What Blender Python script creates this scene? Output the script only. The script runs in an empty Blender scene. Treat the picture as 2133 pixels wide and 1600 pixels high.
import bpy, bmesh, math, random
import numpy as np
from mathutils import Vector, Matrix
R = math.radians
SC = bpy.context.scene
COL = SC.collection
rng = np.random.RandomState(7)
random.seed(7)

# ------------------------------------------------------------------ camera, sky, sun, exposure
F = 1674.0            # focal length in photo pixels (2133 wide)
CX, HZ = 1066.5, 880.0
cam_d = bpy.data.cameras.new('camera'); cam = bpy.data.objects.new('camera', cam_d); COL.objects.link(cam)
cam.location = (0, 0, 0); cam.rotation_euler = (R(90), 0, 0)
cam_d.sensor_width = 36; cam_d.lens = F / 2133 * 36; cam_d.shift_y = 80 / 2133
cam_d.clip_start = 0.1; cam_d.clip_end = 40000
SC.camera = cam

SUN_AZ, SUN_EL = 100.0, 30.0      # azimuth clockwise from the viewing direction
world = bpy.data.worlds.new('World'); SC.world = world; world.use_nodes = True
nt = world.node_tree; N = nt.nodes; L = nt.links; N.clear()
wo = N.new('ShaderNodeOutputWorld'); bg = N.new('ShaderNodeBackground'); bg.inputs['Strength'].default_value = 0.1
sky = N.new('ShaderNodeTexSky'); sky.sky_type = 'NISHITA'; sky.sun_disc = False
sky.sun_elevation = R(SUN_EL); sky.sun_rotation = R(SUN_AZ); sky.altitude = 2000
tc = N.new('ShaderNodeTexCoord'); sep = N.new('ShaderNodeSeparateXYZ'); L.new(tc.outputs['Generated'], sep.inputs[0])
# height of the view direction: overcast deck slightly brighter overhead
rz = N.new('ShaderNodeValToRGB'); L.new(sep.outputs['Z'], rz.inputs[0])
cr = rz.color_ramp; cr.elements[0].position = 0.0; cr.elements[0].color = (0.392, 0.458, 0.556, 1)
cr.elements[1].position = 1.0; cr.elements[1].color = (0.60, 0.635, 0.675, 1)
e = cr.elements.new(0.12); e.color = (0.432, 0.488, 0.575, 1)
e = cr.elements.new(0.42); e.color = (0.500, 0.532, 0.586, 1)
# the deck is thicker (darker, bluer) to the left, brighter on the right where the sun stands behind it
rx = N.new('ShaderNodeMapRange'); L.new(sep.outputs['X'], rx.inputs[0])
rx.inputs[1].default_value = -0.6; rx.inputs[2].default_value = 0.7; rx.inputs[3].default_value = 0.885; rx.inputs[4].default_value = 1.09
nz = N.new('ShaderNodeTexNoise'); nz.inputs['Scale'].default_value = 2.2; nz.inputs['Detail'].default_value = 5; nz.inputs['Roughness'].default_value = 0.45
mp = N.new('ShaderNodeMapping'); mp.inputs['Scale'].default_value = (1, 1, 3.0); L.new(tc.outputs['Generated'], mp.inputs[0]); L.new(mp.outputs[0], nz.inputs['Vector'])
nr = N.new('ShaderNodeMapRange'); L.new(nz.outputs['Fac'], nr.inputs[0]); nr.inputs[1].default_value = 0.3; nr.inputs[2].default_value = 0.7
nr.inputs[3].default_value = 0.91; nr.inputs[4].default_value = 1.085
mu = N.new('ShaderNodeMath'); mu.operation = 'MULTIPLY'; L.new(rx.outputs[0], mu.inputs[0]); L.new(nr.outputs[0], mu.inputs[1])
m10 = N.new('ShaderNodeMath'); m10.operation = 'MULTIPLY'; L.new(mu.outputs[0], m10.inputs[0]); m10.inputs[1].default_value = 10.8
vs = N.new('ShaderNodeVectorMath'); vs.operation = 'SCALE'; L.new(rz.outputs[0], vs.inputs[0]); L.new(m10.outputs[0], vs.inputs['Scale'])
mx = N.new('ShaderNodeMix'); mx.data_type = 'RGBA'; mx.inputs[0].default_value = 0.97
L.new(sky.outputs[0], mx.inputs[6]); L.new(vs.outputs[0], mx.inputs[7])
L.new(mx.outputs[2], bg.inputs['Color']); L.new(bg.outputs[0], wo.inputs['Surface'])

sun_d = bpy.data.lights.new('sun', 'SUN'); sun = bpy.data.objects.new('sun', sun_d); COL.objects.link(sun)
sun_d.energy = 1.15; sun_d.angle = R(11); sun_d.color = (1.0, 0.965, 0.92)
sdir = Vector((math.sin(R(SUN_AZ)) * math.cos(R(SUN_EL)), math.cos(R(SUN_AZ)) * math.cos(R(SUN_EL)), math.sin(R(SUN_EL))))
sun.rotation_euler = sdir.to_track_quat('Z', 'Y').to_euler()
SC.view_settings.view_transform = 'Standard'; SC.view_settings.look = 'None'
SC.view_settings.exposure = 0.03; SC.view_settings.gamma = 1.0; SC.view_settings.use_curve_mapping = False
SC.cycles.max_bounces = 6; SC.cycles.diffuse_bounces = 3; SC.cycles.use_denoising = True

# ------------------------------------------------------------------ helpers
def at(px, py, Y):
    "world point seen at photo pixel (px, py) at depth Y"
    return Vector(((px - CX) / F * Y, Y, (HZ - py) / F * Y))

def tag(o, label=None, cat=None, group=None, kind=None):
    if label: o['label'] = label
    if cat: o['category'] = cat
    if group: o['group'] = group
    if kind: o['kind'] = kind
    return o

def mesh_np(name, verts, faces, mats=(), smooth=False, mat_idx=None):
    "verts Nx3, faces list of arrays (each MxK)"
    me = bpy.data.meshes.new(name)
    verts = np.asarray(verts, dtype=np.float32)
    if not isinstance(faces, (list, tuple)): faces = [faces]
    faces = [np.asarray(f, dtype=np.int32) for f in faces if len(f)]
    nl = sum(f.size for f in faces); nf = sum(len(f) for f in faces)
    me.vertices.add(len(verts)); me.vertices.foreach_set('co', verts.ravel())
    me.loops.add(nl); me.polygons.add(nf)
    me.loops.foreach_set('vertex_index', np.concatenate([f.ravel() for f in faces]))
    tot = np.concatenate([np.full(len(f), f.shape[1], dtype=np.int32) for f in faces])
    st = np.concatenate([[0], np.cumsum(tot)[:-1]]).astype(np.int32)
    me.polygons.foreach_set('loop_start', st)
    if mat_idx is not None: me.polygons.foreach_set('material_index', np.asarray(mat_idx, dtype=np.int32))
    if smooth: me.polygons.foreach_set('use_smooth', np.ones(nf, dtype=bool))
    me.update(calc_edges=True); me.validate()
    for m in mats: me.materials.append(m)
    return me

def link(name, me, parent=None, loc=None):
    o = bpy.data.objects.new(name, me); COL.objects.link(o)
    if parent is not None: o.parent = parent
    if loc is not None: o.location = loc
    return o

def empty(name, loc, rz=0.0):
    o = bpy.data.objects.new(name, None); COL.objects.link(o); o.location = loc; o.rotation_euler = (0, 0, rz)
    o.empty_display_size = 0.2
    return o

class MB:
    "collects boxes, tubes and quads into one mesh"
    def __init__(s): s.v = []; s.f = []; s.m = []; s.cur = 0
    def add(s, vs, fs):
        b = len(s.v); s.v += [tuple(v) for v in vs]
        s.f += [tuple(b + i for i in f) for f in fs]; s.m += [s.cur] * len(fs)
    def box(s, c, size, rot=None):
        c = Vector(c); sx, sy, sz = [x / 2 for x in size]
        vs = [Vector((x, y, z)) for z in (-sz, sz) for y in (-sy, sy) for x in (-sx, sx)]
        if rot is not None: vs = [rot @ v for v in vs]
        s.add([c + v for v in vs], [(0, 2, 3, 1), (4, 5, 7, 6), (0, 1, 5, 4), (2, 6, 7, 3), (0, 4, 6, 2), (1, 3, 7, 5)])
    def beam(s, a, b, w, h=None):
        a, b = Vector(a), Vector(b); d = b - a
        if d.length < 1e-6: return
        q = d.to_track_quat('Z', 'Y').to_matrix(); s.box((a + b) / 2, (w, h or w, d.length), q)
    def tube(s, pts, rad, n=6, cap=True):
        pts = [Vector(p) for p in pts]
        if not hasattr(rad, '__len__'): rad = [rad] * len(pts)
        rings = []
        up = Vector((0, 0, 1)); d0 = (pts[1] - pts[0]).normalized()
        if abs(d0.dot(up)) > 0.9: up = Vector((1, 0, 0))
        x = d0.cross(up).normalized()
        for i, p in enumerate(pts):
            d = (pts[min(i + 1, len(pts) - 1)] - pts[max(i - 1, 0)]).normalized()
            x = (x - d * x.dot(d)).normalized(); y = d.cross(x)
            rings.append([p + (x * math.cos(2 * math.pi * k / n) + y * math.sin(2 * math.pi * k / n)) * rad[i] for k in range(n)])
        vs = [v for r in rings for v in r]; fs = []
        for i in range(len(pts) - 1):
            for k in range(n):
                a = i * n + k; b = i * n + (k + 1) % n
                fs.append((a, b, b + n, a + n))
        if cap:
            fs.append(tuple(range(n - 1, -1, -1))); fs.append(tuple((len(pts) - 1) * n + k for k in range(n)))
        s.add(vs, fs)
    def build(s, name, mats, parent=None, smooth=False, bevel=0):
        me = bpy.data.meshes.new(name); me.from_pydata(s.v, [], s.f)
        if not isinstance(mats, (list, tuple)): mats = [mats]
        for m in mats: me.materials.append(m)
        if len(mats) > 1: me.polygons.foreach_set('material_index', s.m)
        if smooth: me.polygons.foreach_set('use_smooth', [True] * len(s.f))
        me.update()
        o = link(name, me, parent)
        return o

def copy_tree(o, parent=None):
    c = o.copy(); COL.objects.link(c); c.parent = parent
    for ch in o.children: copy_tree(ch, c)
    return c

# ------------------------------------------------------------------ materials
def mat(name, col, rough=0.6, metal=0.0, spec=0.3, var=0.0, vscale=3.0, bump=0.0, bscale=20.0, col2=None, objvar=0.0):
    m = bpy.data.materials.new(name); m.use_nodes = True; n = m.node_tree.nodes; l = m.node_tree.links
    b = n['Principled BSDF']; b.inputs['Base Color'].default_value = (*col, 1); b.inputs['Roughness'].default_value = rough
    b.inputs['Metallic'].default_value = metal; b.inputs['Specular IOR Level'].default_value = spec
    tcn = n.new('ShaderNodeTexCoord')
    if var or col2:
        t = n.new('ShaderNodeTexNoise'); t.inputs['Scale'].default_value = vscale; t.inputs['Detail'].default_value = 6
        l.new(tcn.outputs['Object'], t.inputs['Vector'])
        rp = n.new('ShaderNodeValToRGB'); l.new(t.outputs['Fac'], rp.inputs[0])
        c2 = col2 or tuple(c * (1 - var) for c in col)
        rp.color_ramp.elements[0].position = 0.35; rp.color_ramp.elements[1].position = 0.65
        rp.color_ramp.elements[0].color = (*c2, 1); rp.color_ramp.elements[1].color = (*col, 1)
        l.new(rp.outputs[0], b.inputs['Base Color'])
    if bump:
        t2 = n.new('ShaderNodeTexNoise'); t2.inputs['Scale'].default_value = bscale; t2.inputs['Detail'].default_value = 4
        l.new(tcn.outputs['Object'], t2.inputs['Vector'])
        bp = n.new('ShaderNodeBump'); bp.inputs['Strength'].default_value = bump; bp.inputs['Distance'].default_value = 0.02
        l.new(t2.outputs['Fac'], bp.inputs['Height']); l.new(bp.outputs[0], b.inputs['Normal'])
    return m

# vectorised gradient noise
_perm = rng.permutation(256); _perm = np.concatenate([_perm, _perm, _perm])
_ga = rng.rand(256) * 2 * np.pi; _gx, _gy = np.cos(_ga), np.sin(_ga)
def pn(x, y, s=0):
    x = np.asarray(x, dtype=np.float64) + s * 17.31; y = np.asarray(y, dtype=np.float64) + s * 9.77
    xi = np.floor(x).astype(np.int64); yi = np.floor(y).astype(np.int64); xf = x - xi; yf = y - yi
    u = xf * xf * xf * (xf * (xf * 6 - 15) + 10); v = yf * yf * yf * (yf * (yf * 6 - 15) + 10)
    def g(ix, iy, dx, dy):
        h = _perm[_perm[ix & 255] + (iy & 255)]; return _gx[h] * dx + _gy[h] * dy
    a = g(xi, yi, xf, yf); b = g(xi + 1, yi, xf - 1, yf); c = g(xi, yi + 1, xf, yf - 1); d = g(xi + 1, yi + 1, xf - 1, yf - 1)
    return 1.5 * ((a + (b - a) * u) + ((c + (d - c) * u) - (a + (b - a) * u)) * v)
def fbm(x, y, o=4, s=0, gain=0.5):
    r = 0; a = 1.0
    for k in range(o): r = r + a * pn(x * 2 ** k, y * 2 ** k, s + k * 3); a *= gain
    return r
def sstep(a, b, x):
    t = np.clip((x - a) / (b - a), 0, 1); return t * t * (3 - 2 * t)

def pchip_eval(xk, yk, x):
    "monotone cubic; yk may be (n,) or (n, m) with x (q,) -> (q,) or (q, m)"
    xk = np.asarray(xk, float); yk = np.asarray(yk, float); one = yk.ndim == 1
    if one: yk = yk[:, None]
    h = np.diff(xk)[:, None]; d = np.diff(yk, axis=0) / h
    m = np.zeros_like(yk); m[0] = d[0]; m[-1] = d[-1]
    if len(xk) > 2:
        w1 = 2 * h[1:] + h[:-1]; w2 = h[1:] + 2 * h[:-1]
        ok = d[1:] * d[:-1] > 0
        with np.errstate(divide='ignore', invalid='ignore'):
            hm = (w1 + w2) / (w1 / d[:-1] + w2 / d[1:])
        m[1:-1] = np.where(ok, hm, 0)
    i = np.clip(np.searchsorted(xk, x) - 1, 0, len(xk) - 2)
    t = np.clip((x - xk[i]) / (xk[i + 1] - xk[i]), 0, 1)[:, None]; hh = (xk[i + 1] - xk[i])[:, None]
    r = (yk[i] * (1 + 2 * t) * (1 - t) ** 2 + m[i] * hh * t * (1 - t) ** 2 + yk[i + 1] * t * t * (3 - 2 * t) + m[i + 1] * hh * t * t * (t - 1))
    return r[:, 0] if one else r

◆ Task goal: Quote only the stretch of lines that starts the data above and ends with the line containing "SC.camera = cam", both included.

◆ The response:
What Blender Python script creates this scene? Output the script only. The script runs in an empty Blender scene. Treat the picture as 2133 pixels wide and 1600 pixels high.
import bpy, bmesh, math, random
import numpy as np
from mathutils import Vector, Matrix
R = math.radians
SC = bpy.context.scene
COL = SC.collection
rng = np.random.RandomState(7)
random.seed(7)

# ------------------------------------------------------------------ camera, sky, sun, exposure
F = 1674.0            # focal length in photo pixels (2133 wide)
CX, HZ = 1066.5, 880.0
cam_d = bpy.data.cameras.new('camera'); cam = bpy.data.objects.new('camera', cam_d); COL.objects.link(cam)
cam.location = (0, 0, 0); cam.rotation_euler = (R(90), 0, 0)
cam_d.sensor_width = 36; cam_d.lens = F / 2133 * 36; cam_d.shift_y = 80 / 2133
cam_d.clip_start = 0.1; cam_d.clip_end = 40000
SC.camera = cam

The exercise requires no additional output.